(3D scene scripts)
——————————

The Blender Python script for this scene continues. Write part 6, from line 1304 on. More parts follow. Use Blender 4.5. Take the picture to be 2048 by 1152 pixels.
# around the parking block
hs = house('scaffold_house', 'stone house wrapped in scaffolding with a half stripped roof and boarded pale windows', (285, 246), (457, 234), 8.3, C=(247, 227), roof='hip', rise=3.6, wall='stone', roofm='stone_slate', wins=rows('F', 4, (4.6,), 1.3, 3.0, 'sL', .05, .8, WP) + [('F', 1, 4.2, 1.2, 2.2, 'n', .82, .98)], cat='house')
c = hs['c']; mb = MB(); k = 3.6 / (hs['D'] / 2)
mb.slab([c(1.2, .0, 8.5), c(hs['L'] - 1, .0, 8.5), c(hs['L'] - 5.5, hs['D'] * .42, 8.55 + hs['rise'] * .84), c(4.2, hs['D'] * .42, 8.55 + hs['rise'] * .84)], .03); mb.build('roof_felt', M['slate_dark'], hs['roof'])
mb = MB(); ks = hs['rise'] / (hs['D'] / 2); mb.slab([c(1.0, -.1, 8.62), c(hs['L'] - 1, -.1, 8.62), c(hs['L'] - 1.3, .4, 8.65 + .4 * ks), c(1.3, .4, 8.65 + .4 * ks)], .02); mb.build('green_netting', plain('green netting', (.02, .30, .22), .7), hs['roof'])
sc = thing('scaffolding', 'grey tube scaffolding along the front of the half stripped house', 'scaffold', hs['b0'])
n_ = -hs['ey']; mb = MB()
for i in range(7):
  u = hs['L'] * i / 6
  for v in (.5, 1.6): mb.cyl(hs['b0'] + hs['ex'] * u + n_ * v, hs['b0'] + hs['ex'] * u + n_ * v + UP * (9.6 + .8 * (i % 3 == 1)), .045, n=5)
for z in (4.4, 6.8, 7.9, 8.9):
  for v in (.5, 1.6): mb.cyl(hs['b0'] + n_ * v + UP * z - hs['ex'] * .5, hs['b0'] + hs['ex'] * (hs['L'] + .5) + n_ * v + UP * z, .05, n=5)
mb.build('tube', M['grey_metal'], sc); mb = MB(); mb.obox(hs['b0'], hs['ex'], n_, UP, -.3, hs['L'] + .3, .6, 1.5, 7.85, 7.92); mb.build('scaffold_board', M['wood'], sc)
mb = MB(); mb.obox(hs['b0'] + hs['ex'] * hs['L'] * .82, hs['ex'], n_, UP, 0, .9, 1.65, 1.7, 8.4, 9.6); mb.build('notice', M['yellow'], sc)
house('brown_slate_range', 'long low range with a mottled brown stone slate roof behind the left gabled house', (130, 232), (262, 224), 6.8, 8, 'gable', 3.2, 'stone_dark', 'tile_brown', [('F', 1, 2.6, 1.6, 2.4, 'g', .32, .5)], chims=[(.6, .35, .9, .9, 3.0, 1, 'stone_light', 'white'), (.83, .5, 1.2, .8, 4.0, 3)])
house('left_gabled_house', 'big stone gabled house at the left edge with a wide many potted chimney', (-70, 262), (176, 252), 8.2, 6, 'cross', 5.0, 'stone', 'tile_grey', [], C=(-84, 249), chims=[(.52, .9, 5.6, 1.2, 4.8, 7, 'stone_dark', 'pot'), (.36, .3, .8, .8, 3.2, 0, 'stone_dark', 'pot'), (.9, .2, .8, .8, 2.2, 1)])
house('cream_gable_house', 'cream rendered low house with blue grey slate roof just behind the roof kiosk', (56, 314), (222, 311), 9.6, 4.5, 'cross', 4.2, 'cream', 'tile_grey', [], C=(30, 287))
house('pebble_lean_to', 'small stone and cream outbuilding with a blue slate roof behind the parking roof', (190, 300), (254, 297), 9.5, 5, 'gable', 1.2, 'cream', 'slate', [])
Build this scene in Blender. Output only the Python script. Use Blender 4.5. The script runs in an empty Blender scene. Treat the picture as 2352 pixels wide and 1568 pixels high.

——————————

**Given task**
Copy out all the entries shown above, character for character.

**Response**
The Blender Python script for this scene continues. Write part 6, from line 1304 on. More parts follow. Use Blender 4.5. Take the picture to be 2048 by 1152 pixels.
# around the parking block
hs = house('scaffold_house', 'stone house wrapped in scaffolding with a half stripped roof and boarded pale windows', (285, 246), (457, 234), 8.3, C=(247, 227), roof='hip', rise=3.6, wall='stone', roofm='stone_slate', wins=rows('F', 4, (4.6,), 1.3, 3.0, 'sL', .05, .8, WP) + [('F', 1, 4.2, 1.2, 2.2, 'n', .82, .98)], cat='house')
c = hs['c']; mb = MB(); k = 3.6 / (hs['D'] / 2)
mb.slab([c(1.2, .0, 8.5), c(hs['L'] - 1, .0, 8.5), c(hs['L'] - 5.5, hs['D'] * .42, 8.55 + hs['rise'] * .84), c(4.2, hs['D'] * .42, 8.55 + hs['rise'] * .84)], .03); mb.build('roof_felt', M['slate_dark'], hs['roof'])
mb = MB(); ks = hs['rise'] / (hs['D'] / 2); mb.slab([c(1.0, -.1, 8.62), c(hs['L'] - 1, -.1, 8.62), c(hs['L'] - 1.3, .4, 8.65 + .4 * ks), c(1.3, .4, 8.65 + .4 * ks)], .02); mb.build('green_netting', plain('green netting', (.02, .30, .22), .7), hs['roof'])
sc = thing('scaffolding', 'grey tube scaffolding along the front of the half stripped house', 'scaffold', hs['b0'])
n_ = -hs['ey']; mb = MB()
for i in range(7):
  u = hs['L'] * i / 6
  for v in (.5, 1.6): mb.cyl(hs['b0'] + hs['ex'] * u + n_ * v, hs['b0'] + hs['ex'] * u + n_ * v + UP * (9.6 + .8 * (i % 3 == 1)), .045, n=5)
for z in (4.4, 6.8, 7.9, 8.9):
  for v in (.5, 1.6): mb.cyl(hs['b0'] + n_ * v + UP * z - hs['ex'] * .5, hs['b0'] + hs['ex'] * (hs['L'] + .5) + n_ * v + UP * z, .05, n=5)
mb.build('tube', M['grey_metal'], sc); mb = MB(); mb.obox(hs['b0'], hs['ex'], n_, UP, -.3, hs['L'] + .3, .6, 1.5, 7.85, 7.92); mb.build('scaffold_board', M['wood'], sc)
mb = MB(); mb.obox(hs['b0'] + hs['ex'] * hs['L'] * .82, hs['ex'], n_, UP, 0, .9, 1.65, 1.7, 8.4, 9.6); mb.build('notice', M['yellow'], sc)
house('brown_slate_range', 'long low range with a mottled brown stone slate roof behind the left gabled house', (130, 232), (262, 224), 6.8, 8, 'gable', 3.2, 'stone_dark', 'tile_brown', [('F', 1, 2.6, 1.6, 2.4, 'g', .32, .5)], chims=[(.6, .35, .9, .9, 3.0, 1, 'stone_light', 'white'), (.83, .5, 1.2, .8, 4.0, 3)])
house('left_gabled_house', 'big stone gabled house at the left edge with a wide many potted chimney', (-70, 262), (176, 252), 8.2, 6, 'cross', 5.0, 'stone', 'tile_grey', [], C=(-84, 249), chims=[(.52, .9, 5.6, 1.2, 4.8, 7, 'stone_dark', 'pot'), (.36, .3, .8, .8, 3.2, 0, 'stone_dark', 'pot'), (.9, .2, .8, .8, 2.2, 1)])
house('cream_gable_house', 'cream rendered low house with blue grey slate roof just behind the roof kiosk', (56, 314), (222, 311), 9.6, 4.5, 'cross', 4.2, 'cream', 'tile_grey', [], C=(30, 287))
house('pebble_lean_to', 'small stone and cream outbuilding with a blue slate roof behind the parking roof', (190, 300), (254, 297), 9.5, 5, 'gable', 1.2, 'cream', 'slate', [])
Build this scene in Blender. Output only the Python script. Use Blender 4.5. The script runs in an empty Blender scene. Treat the picture as 2352 pixels wide and 1568 pixels high.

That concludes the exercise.